La question du collectif n’est pas simple, ma propre démarche artistique est toujours emplie de doutes concernant la pleine parole qu’ont les groupes avec lesquels je travaille, par exemple. Car au-delà d’être l’initiatrice d’un projet mettant en action le groupe, je reste décisionnaire de ce qui est donné à voir.

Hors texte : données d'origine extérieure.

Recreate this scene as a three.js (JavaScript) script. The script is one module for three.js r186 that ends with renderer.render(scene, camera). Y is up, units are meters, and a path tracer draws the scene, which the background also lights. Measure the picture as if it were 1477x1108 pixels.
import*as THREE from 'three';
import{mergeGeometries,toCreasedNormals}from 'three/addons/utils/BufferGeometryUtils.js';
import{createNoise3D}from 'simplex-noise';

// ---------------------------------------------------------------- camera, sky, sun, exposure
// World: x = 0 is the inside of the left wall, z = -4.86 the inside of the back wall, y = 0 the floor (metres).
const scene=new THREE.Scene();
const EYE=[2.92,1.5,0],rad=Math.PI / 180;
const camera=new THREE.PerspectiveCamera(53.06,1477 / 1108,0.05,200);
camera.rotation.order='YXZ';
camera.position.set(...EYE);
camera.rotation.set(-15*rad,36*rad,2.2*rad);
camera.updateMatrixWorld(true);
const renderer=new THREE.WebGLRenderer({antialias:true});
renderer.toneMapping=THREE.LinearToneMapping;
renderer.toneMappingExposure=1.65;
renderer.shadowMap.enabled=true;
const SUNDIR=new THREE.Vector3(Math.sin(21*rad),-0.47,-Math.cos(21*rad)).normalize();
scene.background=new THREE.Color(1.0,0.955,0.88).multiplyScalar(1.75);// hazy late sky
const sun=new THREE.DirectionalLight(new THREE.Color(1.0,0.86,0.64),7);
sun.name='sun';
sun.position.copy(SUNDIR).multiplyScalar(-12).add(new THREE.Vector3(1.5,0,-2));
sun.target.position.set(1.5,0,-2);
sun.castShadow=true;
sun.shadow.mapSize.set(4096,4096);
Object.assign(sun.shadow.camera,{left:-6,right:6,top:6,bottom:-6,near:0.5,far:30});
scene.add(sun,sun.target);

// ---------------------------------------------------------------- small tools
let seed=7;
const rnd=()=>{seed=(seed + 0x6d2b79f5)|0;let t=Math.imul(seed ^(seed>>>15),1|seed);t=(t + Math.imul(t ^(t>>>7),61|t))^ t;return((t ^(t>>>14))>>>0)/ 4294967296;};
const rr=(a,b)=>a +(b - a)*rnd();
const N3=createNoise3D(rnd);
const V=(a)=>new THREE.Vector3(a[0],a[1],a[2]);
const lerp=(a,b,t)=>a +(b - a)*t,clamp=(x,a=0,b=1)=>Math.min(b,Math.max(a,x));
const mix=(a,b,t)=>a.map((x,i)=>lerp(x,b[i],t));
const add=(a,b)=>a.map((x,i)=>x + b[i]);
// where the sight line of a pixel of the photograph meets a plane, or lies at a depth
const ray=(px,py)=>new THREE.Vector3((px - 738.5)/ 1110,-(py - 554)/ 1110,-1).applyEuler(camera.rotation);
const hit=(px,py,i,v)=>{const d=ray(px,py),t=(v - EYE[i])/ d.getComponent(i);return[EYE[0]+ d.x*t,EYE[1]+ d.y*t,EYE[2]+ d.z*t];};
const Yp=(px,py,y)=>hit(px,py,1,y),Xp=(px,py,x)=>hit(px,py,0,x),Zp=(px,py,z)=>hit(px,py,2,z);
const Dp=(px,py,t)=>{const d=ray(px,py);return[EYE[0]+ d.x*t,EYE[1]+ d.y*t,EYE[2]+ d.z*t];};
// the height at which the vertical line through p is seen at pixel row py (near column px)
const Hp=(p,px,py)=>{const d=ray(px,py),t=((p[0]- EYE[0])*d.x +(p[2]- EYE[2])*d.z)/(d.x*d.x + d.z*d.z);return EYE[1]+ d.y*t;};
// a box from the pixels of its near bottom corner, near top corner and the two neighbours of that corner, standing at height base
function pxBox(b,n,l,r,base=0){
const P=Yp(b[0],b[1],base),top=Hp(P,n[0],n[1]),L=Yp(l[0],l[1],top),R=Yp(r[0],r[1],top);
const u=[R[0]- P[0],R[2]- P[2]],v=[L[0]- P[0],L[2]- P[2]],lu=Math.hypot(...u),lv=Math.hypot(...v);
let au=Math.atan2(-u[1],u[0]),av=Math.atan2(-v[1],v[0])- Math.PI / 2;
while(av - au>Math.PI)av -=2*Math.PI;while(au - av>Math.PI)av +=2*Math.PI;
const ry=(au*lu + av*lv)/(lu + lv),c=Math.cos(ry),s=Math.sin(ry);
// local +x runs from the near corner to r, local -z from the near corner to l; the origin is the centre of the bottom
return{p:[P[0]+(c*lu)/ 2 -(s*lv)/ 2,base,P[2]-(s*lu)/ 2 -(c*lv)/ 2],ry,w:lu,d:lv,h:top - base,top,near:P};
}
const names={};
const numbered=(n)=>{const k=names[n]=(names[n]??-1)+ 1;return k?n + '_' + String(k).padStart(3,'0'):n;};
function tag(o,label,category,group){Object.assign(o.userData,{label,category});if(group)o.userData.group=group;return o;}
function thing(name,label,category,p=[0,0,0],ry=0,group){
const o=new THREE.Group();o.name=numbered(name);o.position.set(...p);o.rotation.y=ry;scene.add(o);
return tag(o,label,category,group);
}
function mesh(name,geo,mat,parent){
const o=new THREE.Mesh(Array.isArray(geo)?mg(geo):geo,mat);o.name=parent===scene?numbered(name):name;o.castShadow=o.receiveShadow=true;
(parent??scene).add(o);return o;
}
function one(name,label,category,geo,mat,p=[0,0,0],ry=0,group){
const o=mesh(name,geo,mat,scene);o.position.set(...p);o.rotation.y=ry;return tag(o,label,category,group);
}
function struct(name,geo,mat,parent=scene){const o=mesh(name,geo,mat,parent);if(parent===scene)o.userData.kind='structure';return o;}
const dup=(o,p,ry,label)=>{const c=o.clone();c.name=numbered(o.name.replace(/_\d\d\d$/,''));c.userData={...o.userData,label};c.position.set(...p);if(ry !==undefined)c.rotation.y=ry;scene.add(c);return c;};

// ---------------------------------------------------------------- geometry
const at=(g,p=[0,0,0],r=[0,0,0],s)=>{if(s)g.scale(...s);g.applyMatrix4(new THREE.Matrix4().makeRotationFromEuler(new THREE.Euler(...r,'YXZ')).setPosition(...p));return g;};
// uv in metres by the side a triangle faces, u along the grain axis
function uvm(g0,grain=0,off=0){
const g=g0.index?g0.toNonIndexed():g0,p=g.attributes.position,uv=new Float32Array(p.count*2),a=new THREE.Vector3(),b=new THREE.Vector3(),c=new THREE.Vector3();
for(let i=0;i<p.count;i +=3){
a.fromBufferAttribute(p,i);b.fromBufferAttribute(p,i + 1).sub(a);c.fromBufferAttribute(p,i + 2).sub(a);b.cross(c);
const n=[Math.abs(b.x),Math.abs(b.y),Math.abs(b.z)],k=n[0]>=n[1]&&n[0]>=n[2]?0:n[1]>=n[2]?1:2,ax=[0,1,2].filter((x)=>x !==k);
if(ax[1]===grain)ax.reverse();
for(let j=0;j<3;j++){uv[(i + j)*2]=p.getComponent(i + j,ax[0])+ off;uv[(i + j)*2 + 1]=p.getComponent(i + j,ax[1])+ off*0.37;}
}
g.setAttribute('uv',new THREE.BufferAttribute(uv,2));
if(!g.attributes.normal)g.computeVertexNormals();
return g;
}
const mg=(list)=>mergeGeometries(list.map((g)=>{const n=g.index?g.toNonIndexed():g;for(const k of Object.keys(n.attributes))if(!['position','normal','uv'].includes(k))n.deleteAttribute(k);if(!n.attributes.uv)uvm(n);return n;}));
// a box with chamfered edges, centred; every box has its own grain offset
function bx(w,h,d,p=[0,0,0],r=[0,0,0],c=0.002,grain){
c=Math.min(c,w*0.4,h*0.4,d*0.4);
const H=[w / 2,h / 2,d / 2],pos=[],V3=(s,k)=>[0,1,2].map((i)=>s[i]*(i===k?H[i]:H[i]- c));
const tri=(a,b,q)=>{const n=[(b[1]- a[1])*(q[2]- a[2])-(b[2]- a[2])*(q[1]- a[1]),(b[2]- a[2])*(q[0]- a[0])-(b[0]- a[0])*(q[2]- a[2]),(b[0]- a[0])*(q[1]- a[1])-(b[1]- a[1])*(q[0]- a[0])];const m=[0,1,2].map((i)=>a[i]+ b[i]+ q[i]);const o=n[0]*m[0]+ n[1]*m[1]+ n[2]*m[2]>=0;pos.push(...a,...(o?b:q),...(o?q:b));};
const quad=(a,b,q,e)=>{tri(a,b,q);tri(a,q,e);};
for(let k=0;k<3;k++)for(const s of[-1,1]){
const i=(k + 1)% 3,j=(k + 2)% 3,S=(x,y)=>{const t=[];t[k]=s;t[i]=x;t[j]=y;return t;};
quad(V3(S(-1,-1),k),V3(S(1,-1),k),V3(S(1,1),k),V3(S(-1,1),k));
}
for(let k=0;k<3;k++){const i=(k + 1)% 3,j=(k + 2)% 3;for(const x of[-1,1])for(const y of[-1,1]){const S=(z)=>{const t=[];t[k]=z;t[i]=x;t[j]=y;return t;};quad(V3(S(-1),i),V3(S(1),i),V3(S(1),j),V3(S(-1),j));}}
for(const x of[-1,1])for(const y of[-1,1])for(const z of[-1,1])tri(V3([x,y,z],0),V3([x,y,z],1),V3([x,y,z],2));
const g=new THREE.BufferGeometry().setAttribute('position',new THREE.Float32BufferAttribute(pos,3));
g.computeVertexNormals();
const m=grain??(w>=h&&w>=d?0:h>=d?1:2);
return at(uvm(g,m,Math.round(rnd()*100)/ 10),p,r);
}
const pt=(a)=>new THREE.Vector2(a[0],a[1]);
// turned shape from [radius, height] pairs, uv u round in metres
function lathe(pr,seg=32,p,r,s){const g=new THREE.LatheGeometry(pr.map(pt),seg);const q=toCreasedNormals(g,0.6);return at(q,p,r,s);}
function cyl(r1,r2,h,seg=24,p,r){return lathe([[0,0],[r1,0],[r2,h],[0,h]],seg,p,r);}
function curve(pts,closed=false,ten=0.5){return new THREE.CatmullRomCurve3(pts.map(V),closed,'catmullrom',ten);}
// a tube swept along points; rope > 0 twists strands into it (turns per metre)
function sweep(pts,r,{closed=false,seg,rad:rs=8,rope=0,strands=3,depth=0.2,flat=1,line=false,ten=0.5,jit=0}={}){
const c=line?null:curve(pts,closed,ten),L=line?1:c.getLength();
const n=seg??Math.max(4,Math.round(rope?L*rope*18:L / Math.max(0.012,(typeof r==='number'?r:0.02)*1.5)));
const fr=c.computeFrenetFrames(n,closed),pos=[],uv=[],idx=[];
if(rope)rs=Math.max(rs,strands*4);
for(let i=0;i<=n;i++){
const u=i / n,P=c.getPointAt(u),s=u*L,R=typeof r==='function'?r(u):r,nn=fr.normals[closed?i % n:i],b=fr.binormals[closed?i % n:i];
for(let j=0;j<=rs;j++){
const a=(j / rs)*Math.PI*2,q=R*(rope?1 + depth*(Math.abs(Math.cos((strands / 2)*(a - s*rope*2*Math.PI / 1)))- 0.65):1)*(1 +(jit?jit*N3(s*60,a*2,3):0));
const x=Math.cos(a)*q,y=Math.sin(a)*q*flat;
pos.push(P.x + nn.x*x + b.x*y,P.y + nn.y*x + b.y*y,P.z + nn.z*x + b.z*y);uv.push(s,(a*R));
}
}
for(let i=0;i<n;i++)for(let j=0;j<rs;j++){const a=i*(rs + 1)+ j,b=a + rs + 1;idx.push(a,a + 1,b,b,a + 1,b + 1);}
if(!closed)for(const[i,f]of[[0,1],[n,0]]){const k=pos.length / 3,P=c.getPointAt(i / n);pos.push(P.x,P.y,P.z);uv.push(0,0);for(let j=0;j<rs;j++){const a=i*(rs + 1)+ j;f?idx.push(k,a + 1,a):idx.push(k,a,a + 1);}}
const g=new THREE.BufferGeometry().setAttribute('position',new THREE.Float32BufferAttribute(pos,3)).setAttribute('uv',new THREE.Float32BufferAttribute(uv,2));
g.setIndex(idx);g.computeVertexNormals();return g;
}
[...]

Ne serai-je au final qu’un nouvel élément extérieur, chef d’orchestre de leur monstration, s’octroyant le pouvoir de remanier leur présent et folkloriser leur histoire ?

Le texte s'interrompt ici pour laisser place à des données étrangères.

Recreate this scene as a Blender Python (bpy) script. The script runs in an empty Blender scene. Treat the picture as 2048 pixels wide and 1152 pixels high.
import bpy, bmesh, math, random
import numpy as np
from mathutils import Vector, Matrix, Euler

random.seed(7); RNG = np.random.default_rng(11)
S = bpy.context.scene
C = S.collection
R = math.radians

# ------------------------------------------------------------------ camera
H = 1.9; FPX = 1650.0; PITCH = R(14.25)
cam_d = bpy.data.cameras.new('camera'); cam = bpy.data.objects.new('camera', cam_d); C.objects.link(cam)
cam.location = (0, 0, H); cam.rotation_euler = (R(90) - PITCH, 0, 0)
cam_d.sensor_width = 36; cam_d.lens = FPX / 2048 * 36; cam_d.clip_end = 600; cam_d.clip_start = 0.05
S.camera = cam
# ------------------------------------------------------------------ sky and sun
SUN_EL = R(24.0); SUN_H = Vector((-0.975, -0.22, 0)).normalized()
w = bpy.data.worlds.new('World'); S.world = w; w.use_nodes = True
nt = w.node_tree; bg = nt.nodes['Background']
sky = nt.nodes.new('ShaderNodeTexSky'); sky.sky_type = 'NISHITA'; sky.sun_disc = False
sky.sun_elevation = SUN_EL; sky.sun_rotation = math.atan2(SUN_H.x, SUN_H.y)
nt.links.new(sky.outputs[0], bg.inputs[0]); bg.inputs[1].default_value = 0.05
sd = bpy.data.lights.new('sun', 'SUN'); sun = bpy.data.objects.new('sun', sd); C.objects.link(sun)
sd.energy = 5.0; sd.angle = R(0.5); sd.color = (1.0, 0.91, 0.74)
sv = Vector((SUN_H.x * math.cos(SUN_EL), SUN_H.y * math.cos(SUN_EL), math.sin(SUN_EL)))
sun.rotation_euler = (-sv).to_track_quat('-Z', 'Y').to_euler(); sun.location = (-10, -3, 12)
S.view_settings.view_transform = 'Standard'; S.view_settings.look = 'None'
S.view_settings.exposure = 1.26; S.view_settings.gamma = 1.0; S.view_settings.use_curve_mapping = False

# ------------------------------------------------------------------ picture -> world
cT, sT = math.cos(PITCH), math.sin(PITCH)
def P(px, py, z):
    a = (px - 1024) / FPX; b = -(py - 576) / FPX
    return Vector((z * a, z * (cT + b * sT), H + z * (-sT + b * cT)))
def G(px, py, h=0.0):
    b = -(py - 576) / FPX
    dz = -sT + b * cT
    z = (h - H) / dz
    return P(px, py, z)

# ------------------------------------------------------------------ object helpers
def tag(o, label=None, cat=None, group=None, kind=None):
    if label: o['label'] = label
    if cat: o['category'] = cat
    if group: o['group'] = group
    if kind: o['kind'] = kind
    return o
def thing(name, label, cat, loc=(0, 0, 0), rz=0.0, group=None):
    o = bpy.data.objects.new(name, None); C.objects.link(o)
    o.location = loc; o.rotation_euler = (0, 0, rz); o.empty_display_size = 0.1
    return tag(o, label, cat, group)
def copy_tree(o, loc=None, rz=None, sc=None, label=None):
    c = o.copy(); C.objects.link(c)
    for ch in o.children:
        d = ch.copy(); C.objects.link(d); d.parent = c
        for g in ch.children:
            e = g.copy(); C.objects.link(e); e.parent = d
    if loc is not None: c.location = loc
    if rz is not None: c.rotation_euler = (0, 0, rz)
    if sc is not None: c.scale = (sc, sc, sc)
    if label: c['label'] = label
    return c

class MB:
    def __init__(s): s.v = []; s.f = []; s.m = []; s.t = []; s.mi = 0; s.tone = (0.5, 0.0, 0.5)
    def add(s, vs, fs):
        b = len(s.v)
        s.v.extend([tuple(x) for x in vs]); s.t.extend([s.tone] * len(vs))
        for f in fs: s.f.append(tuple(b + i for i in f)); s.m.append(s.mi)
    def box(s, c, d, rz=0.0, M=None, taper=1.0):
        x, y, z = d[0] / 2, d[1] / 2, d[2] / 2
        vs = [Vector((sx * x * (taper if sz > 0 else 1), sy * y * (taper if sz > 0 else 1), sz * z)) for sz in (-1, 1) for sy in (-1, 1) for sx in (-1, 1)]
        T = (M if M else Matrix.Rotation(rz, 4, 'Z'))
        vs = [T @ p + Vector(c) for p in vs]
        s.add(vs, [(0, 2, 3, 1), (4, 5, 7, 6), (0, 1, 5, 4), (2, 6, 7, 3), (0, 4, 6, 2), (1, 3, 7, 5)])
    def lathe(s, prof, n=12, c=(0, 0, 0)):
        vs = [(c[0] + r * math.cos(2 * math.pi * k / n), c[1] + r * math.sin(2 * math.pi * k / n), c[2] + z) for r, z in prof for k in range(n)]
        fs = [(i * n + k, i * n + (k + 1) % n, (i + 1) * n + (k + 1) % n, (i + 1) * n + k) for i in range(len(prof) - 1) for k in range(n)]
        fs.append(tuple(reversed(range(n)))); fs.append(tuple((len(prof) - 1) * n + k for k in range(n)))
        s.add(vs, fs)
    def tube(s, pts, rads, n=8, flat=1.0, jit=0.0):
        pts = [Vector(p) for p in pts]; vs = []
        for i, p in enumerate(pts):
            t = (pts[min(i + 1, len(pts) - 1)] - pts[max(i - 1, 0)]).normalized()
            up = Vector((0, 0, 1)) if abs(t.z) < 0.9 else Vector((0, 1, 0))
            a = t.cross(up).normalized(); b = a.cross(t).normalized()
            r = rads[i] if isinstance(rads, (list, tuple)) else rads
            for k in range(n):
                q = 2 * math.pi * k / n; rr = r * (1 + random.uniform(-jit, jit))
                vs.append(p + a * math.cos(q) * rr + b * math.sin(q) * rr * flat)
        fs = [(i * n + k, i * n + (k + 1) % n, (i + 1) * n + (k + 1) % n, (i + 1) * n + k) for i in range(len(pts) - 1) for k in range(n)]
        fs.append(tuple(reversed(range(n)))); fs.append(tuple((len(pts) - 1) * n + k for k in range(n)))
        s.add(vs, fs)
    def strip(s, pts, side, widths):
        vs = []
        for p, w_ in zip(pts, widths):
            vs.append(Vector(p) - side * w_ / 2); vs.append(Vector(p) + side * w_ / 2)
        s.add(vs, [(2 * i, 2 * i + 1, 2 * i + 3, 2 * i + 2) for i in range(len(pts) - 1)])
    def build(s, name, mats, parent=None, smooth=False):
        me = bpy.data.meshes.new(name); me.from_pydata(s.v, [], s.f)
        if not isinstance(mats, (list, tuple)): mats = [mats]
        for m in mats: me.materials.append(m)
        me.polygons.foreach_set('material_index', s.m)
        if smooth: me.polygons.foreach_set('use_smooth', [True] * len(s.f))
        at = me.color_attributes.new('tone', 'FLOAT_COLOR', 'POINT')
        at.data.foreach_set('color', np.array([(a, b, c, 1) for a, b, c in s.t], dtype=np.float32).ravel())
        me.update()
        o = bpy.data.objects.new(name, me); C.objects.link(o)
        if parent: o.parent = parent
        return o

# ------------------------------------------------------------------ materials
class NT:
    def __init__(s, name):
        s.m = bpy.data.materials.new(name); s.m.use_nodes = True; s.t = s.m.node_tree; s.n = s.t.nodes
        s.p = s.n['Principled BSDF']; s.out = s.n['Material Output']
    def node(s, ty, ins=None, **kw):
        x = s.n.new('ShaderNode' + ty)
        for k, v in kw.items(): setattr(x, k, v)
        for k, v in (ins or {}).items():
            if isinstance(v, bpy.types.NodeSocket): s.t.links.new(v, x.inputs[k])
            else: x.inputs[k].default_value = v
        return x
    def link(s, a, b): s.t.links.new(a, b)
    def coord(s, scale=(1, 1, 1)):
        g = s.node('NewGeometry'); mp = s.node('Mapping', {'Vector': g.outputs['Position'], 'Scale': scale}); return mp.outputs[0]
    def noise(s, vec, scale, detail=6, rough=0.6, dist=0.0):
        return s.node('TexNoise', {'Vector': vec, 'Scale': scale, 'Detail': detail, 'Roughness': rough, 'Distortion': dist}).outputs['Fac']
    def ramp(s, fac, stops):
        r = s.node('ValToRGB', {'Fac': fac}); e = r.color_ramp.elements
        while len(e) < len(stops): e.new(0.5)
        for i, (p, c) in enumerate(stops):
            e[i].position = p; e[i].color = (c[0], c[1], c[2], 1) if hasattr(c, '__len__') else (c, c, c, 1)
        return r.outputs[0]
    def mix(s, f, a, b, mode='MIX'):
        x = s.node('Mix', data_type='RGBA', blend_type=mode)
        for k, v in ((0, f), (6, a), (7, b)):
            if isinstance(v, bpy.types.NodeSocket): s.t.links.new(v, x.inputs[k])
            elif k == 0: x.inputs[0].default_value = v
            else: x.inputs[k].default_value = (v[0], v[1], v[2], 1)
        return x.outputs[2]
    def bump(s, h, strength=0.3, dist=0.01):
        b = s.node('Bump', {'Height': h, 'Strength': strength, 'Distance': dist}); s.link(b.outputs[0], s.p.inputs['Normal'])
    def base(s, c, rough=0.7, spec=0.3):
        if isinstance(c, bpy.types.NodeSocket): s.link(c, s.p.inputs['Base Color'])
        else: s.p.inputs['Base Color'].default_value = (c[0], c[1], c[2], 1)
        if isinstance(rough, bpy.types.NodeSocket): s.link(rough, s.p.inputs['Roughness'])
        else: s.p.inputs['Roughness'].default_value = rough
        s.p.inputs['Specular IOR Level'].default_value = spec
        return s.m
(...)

Et pour aller plus loin, spécifiquement pour ce projet, peut-être suis-je le pendant de l’industrie touristique apposé au monde de l’art, le décideur de nouvelles représentations pour visiteur de musée en mal d’exotisme ? Car sous l’étendard de la dénonciation de la mainmise capitaliste et de ces foires humaines, c’est bien d’une nouvelle mise en spectacle de leur propre vie que nous mettons en place. A quel moment puis-je être certaine que l’intention initiale et les moyens d’y parvenir sont pleinement assimilés surtout lorsque l’échange se fait par le relai de 2deux traducteurs… Je me suis un peu écartée de la question, je reste néanmoins persuadée que le collectif  est une grande force contre les dérives des puissants.

CB: Quels sont tes prochains projets ?

BB: Je passe beaucoup de temps au Maroc où j’essaie de développer un projet avec des femmes travaillant à l’usine. Leur métier: décortiqueuse de petites crevettes grises. Ces crevettes sont pêchées en Hollande, amenées au Maroc pour être mises à nu, puis repartent en Hollande pour être vendues. Il est vrai que les notions de travail et mondialisation sont assez présents dans mes récents projets, mais je ne m’intéresse à chaque fois qu’à un petit groupe et territoire précis. Ce grand sujet n’est vu que par le prisme des histoires individuelles. Je retournerai ensuite dans la cité minière où j’ai réalisé mes premiers projets, dans la ville de Barlin, pour une vidéo sur son cimetière.